What does 22not33 mean, exactly?

We can charge 22% while virtually all other injury attorneys charge 33 1/3% because we are very, very, good at obtaining results for our clients. 

We do not spend millions of dollars on television ads; instead, we offer a lower fee to all our clients.  We do not have dozens of lower paid associates handling our work. All our clients are represented by Steven and Jared Matz. Steven Matz started the firm in 1977 and since then has dedicated his life to representing injury victims.  Jared joined the firm in 2016 but grew up listening to stories, discussing theories, and generally learning at the dinner table about how to effectively and compassionately represent injury victims. Jared Matz was literally born to represent individuals involved in motor vehicle crashes.

All of our cases are handled on a contingency fee and all our cases are handled at 22%. Whether the case settles or goes through trial, the fee does not change. While our competitors make excuses as to why they charge so much, we are obtaining results for our clients at a lower fee.
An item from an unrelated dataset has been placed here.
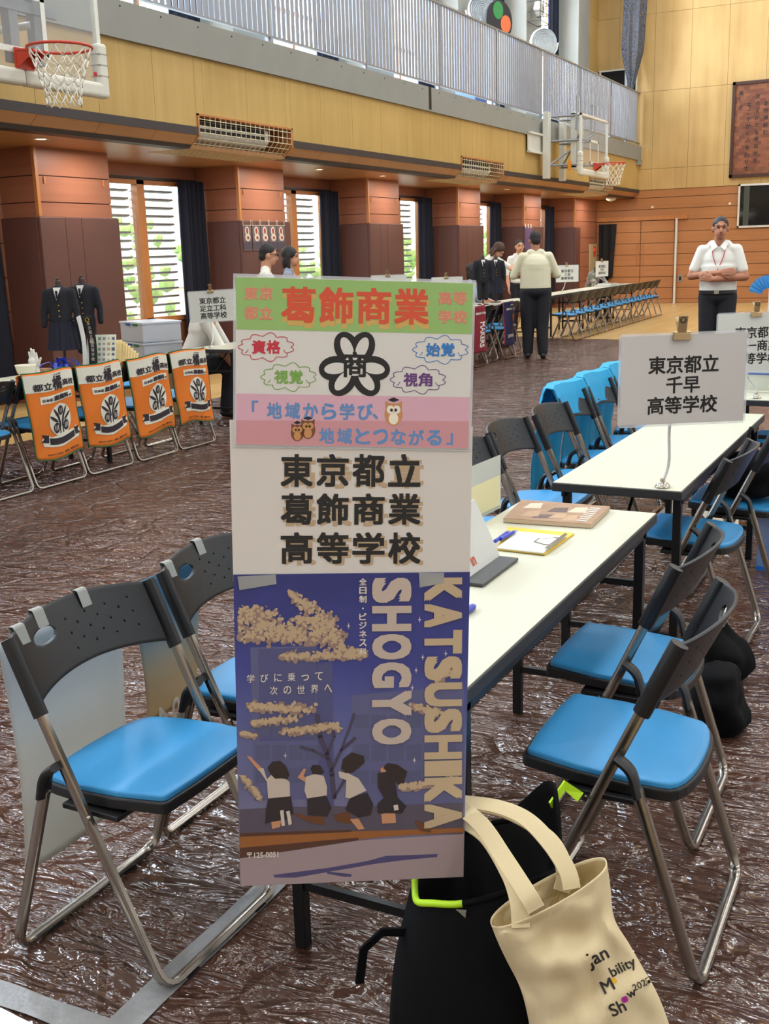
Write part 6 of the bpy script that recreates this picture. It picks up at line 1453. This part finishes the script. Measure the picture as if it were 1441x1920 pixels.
# man with folded arms
p = at_depth(1347, 500, 11.6)
cross = {-1: ((.06, -.275, 1.13), (.205, .03, 1.165), (.10, 1, .10), (-1, 0, -.2)), 1: ((.06, .275, 1.115), (.235, -.03, 1.10), (-.05, -1, .22), (-1, 0, 0))}
person('man in a white short-sleeved shirt standing with folded arms by the dark window', (p.x, p.y, .004), radians(186), 1.745, 1.12, arms=cross, head=(.0, .16), sleeve=.72, hair='crop', skin=skin_t, belt=True, lanyard=True, vox=.010)
# man in cream polo seen from behind
p = onz(1003, 672, .0); fw = {1: ((.05, .30, 1.14), (.25, .16, 1.12), (1, -.3, 0), (0, -1, 0)), -1: ((.05, -.30, 1.14), (.25, -.16, 1.12), (1, .3, 0), (0, 1, 0))}
person('heavy man in a cream polo and black trousers seen from behind in the aisle', (p.x, p.y, .004), radians(24), 1.70, 1.30, arms=fw, head=(.2, .2), shirt=polo_m, sleeve=1.15, skin=skin_t, stride=.04)
p = ony(973, 520, 6.85); person('person in a white shirt mostly hidden by the man in the cream polo', (p.x, 6.85, .004), radians(215), 1.62, 1.0, hair='short', sleeve=1.1)
# seated person in white
reach = {1: ((.22, .20, 1.14), (.42, .02, 1.055), (.8, -.6, -.05), (0, 0, -1)), -1: ((.22, -.20, 1.14), (.44, -.05, 1.05), (.9, .4, -.05), (0, 0, -1))}
person('person in a white t-shirt seated at the table, head behind the name sign', (8.40, 6.44, .004), radians(-60), 1.70, 1.08, sit=True, lean=.46, arms={1: ((.26, .22, 1.20), (.36, .02, .99), (.7, -.7, 0), (0, 0, -1)), -1: ((.26, -.22, 1.20), (.50, -.12, 1.06), (1, .1, 0), (0, 0, -1))}, head=(.75, 0), sleeve=.9, seat_z=.42)
p = ony(497, 500, 6.42); person('man with glasses and black hair in a white shirt, seen in profile above the poster', (p.x, 6.42, .004), radians(-58), 1.60, 1.0, glasses=True, head=(.12, .15))
p = ony(541, 500, 6.62); person('woman with a dark bob in a grey-blue top, in profile above the poster', (p.x, 6.62, .004), radians(-66), 1.565, .92, hair='bob', shirt=mat('top_greyblue', (140, 148, 166), .8))
# person showing blazers
p = ony(911, 500, 6.78)
person('brown-haired person in a white shirt bending over two small blazers', (p.x, 6.78, .004), radians(-105), 1.64, .95, lean=.25, head=(.55, .25), hair='bob', hairm=hair_b, arms={1: ((.22, .30, 1.30), (.44, .06, 1.40), (.3, -1, -.1), (0, 0, -1)), -1: ((.1, -.27, 1.16), (.32, -.2, 1.05), (.6, .3, 0), (0, 0, -1))}, sleeve=.8)
q = ony(905, 540, 6.12); mannequin('small mannequin in a dark blazer, nearer the poster, held by the brown-haired person', (q.x, 6.12, .702), pi + .5, False, .56)
q = ony(929, 540, 6.18); mannequin('small mannequin in a navy blazer beside the darker one, on the far table', (q.x, 6.18, .702), pi + .4, True, .54)
p = ony(884, 560, 6.62); person('person in pale blue seated beside the poster edge, only a hand and sleeve in view', (p.x, 6.62, .004), radians(-80), 1.62, .95, sit=True, shirt=mat('top_paleblue', (150, 166, 186), .8), hair='bob', arms={1: ((.16, .24, 1.16), (.40, .20, 1.06), (1, .1, -.1), (0, 0, -1)), -1: ((.2, -.2, 1.14), (.4, -.05, 1.06), (1, .3, 0), (0, 0, -1))}, sleeve=.95)
# bowed person in floral
def floral():
    m, n, l, b = nt('floral_cloth'); tc = n.new('ShaderNodeTexCoord'); vo = n.new('ShaderNodeTexVoronoi'); vo.inputs['Scale'].default_value = 16; r = n.new('ShaderNodeValToRGB'); r.color_ramp.interpolation = 'CONSTANT'
    e = r.color_ramp.elements; e[0].color = lin((112, 118, 98)); e[1].position = .75; e[1].color = lin((190, 176, 160)); x = e.new(.45); x.color = lin((140, 140, 132)); x = e.new(.88); x.color = lin((150, 120, 150))
    sp = n.new('ShaderNodeSeparateColor'); l.new(tc.outputs['Object'], vo.inputs[0]); l.new(vo.outputs['Color'], sp.inputs[0]); l.new(sp.outputs[0], r.inputs[0]); l.new(r.outputs[0], b.inputs['Base Color']); b.inputs['Roughness'].default_value = .85; return m
p = ony(1102, 530, 6.86)
person('person in a grey floral top bowed over the far table beside the slanted sign', (p.x, 6.86, 0), radians(-110), 1.60, 1.0, sit=True, lean=.42, head=(.6, .1), shirt=floral(), hair='bob', arms={1: ((.24, .24, 1.24), (.44, .12, 1.04), (1, -.3, 0), (0, 0, -1)), -1: ((.24, -.24, 1.24), (.44, -.12, 1.04), (1, .3, 0), (0, 0, -1))}, sleeve=1.3)
for k, (px, z0, h, w_) in enumerate(((1135, 0, .03, .16), (1138, .031, .025, .14), (1152, 0, .022, .15))):
    p = ony(px, 533, 6.2); tag(MB().bb(p.x - w_ * 1.6, p.x + w_ * 1.6, 6.2 - w_, 6.2 + w_, .701 + z0, .701 + z0 + h).build('paper_stack', paper2), 'white stack of leaflets on the far table, %s by the slanted sign' % ('lowest' if k == 0 else 'upper one' if k == 1 else 'one further along'), 'leaflets', 'leaflet stacks on the far table')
At a typical television advertising law firm, your first call will be handled by a receptionist, who may refer you to an intake person, who will discuss your claim with an intake manager, who then discusses your claim with an associate, who may then report to a partner. You may never speak with the person whose name is at the top of the letterhead. At Matz Injury Law you will always speak with either Steven Matz or Jared Matz.